### DATA BLOCK

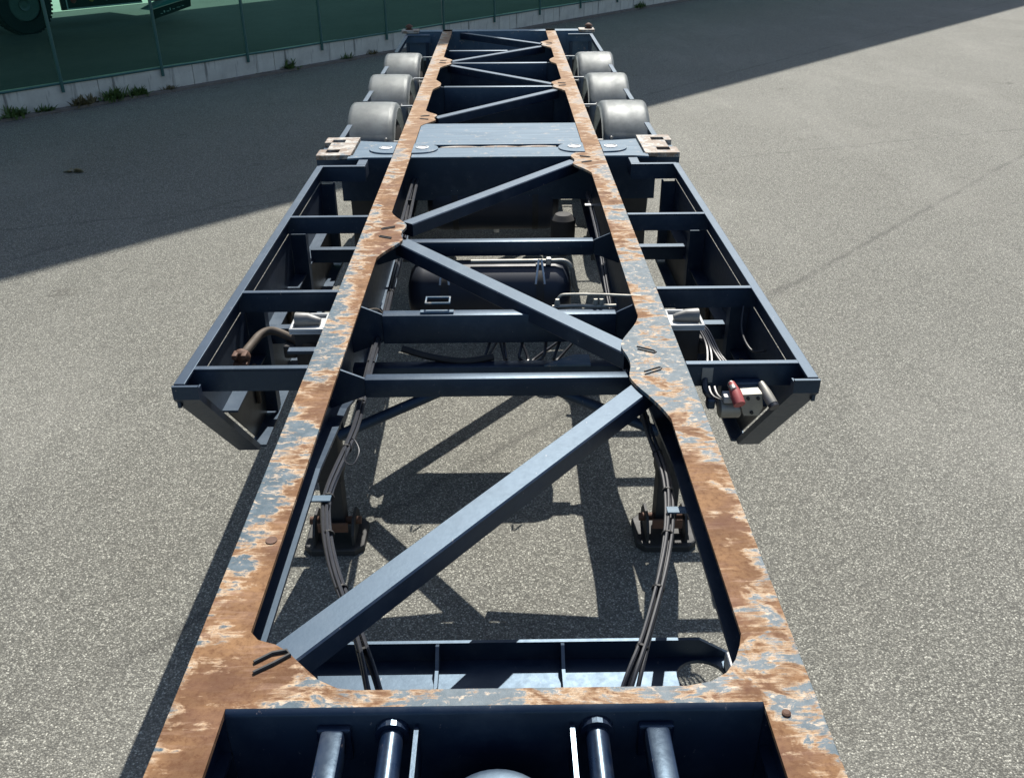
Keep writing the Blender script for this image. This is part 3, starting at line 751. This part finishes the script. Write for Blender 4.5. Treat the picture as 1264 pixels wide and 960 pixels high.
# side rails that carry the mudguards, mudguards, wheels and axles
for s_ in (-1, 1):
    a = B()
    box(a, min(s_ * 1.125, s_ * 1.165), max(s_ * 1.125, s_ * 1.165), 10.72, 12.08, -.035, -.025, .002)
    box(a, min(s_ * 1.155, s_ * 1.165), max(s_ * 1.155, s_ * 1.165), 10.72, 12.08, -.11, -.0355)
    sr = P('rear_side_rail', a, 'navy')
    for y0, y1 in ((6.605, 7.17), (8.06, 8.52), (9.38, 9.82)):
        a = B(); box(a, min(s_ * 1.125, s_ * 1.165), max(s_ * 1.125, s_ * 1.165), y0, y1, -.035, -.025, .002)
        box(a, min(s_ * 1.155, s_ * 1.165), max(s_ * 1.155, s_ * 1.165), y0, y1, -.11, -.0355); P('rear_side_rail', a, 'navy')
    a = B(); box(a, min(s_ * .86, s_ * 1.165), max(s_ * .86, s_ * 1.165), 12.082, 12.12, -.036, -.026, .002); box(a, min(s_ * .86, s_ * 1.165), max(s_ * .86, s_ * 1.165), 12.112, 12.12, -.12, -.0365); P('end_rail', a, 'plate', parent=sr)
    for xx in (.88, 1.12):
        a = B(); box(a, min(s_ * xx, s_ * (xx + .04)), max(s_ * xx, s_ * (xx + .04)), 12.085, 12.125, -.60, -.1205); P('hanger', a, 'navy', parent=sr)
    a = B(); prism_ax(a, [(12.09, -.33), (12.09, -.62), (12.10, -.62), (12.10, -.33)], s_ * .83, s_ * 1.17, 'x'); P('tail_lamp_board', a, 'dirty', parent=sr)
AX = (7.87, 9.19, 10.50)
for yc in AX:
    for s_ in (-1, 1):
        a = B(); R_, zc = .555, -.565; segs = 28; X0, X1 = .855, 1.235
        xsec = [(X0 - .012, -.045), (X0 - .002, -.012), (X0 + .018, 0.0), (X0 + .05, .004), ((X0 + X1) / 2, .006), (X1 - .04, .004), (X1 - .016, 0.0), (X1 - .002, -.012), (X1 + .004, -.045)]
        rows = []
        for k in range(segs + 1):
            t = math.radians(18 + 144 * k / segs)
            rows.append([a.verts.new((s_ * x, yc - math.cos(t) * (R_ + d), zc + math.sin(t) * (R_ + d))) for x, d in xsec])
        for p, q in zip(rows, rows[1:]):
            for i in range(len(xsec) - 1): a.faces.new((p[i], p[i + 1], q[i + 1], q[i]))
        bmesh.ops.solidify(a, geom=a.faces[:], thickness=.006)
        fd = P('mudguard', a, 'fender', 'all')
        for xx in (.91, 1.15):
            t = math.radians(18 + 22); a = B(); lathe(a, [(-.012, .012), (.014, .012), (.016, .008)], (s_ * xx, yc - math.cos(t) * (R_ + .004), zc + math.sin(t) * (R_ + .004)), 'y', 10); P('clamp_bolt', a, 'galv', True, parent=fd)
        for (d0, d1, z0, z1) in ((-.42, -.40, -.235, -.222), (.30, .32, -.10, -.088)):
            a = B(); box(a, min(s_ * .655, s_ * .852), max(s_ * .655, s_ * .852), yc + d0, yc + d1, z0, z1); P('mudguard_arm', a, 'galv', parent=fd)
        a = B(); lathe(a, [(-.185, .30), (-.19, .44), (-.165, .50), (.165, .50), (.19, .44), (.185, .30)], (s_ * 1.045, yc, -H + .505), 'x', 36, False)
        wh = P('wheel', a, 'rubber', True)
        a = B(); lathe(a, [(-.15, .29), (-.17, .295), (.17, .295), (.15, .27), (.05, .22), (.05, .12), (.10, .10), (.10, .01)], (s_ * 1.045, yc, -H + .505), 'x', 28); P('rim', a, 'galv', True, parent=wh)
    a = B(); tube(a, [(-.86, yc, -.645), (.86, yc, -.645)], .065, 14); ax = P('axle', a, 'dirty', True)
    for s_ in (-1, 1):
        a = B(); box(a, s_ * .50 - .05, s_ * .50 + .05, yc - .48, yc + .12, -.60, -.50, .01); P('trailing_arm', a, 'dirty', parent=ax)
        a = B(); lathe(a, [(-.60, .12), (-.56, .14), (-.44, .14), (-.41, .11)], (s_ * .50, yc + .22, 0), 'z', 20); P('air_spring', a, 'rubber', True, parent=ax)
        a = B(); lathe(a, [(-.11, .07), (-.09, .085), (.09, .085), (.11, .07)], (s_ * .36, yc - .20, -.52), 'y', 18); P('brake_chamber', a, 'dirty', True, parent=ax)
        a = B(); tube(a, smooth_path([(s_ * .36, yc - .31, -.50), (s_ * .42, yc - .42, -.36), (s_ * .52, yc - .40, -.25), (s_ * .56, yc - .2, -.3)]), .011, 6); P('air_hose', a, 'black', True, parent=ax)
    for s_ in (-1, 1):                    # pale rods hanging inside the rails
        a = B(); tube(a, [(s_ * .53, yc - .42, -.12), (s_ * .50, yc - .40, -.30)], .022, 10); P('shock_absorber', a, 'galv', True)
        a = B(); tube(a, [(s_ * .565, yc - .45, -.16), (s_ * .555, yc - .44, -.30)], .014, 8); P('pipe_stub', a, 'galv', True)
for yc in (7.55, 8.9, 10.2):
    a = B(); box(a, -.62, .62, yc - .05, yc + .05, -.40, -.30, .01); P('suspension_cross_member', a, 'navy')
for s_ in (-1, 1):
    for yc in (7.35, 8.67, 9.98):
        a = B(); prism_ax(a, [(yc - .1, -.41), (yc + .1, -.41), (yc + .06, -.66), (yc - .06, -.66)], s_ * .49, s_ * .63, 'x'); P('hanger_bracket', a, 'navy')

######

# WHAT IS REQUIRED
Copy the material shown above in full and exactly. Skip the pictures.

# WORKED SOLUTION
Keep writing the Blender script for this image. This is part 3, starting at line 751. This part finishes the script. Write for Blender 4.5. Treat the picture as 1264 pixels wide and 960 pixels high.
# side rails that carry the mudguards, mudguards, wheels and axles
for s_ in (-1, 1):
    a = B()
    box(a, min(s_ * 1.125, s_ * 1.165), max(s_ * 1.125, s_ * 1.165), 10.72, 12.08, -.035, -.025, .002)
    box(a, min(s_ * 1.155, s_ * 1.165), max(s_ * 1.155, s_ * 1.165), 10.72, 12.08, -.11, -.0355)
    sr = P('rear_side_rail', a, 'navy')
    for y0, y1 in ((6.605, 7.17), (8.06, 8.52), (9.38, 9.82)):
        a = B(); box(a, min(s_ * 1.125, s_ * 1.165), max(s_ * 1.125, s_ * 1.165), y0, y1, -.035, -.025, .002)
        box(a, min(s_ * 1.155, s_ * 1.165), max(s_ * 1.155, s_ * 1.165), y0, y1, -.11, -.0355); P('rear_side_rail', a, 'navy')
    a = B(); box(a, min(s_ * .86, s_ * 1.165), max(s_ * .86, s_ * 1.165), 12.082, 12.12, -.036, -.026, .002); box(a, min(s_ * .86, s_ * 1.165), max(s_ * .86, s_ * 1.165), 12.112, 12.12, -.12, -.0365); P('end_rail', a, 'plate', parent=sr)
    for xx in (.88, 1.12):
        a = B(); box(a, min(s_ * xx, s_ * (xx + .04)), max(s_ * xx, s_ * (xx + .04)), 12.085, 12.125, -.60, -.1205); P('hanger', a, 'navy', parent=sr)
    a = B(); prism_ax(a, [(12.09, -.33), (12.09, -.62), (12.10, -.62), (12.10, -.33)], s_ * .83, s_ * 1.17, 'x'); P('tail_lamp_board', a, 'dirty', parent=sr)
AX = (7.87, 9.19, 10.50)
for yc in AX:
    for s_ in (-1, 1):
        a = B(); R_, zc = .555, -.565; segs = 28; X0, X1 = .855, 1.235
        xsec = [(X0 - .012, -.045), (X0 - .002, -.012), (X0 + .018, 0.0), (X0 + .05, .004), ((X0 + X1) / 2, .006), (X1 - .04, .004), (X1 - .016, 0.0), (X1 - .002, -.012), (X1 + .004, -.045)]
        rows = []
        for k in range(segs + 1):
            t = math.radians(18 + 144 * k / segs)
            rows.append([a.verts.new((s_ * x, yc - math.cos(t) * (R_ + d), zc + math.sin(t) * (R_ + d))) for x, d in xsec])
        for p, q in zip(rows, rows[1:]):
            for i in range(len(xsec) - 1): a.faces.new((p[i], p[i + 1], q[i + 1], q[i]))
        bmesh.ops.solidify(a, geom=a.faces[:], thickness=.006)
        fd = P('mudguard', a, 'fender', 'all')
        for xx in (.91, 1.15):
            t = math.radians(18 + 22); a = B(); lathe(a, [(-.012, .012), (.014, .012), (.016, .008)], (s_ * xx, yc - math.cos(t) * (R_ + .004), zc + math.sin(t) * (R_ + .004)), 'y', 10); P('clamp_bolt', a, 'galv', True, parent=fd)
        for (d0, d1, z0, z1) in ((-.42, -.40, -.235, -.222), (.30, .32, -.10, -.088)):
            a = B(); box(a, min(s_ * .655, s_ * .852), max(s_ * .655, s_ * .852), yc + d0, yc + d1, z0, z1); P('mudguard_arm', a, 'galv', parent=fd)
        a = B(); lathe(a, [(-.185, .30), (-.19, .44), (-.165, .50), (.165, .50), (.19, .44), (.185, .30)], (s_ * 1.045, yc, -H + .505), 'x', 36, False)
        wh = P('wheel', a, 'rubber', True)
        a = B(); lathe(a, [(-.15, .29), (-.17, .295), (.17, .295), (.15, .27), (.05, .22), (.05, .12), (.10, .10), (.10, .01)], (s_ * 1.045, yc, -H + .505), 'x', 28); P('rim', a, 'galv', True, parent=wh)
    a = B(); tube(a, [(-.86, yc, -.645), (.86, yc, -.645)], .065, 14); ax = P('axle', a, 'dirty', True)
    for s_ in (-1, 1):
        a = B(); box(a, s_ * .50 - .05, s_ * .50 + .05, yc - .48, yc + .12, -.60, -.50, .01); P('trailing_arm', a, 'dirty', parent=ax)
        a = B(); lathe(a, [(-.60, .12), (-.56, .14), (-.44, .14), (-.41, .11)], (s_ * .50, yc + .22, 0), 'z', 20); P('air_spring', a, 'rubber', True, parent=ax)
        a = B(); lathe(a, [(-.11, .07), (-.09, .085), (.09, .085), (.11, .07)], (s_ * .36, yc - .20, -.52), 'y', 18); P('brake_chamber', a, 'dirty', True, parent=ax)
        a = B(); tube(a, smooth_path([(s_ * .36, yc - .31, -.50), (s_ * .42, yc - .42, -.36), (s_ * .52, yc - .40, -.25), (s_ * .56, yc - .2, -.3)]), .011, 6); P('air_hose', a, 'black', True, parent=ax)
    for s_ in (-1, 1):                    # pale rods hanging inside the rails
        a = B(); tube(a, [(s_ * .53, yc - .42, -.12), (s_ * .50, yc - .40, -.30)], .022, 10); P('shock_absorber', a, 'galv', True)
        a = B(); tube(a, [(s_ * .565, yc - .45, -.16), (s_ * .555, yc - .44, -.30)], .014, 8); P('pipe_stub', a, 'galv', True)
for yc in (7.55, 8.9, 10.2):
    a = B(); box(a, -.62, .62, yc - .05, yc + .05, -.40, -.30, .01); P('suspension_cross_member', a, 'navy')
for s_ in (-1, 1):
    for yc in (7.35, 8.67, 9.98):
        a = B(); prism_ax(a, [(yc - .1, -.41), (yc + .1, -.41), (yc + .06, -.66), (yc - .06, -.66)], s_ * .49, s_ * .63, 'x'); P('hanger_bracket', a, 'navy')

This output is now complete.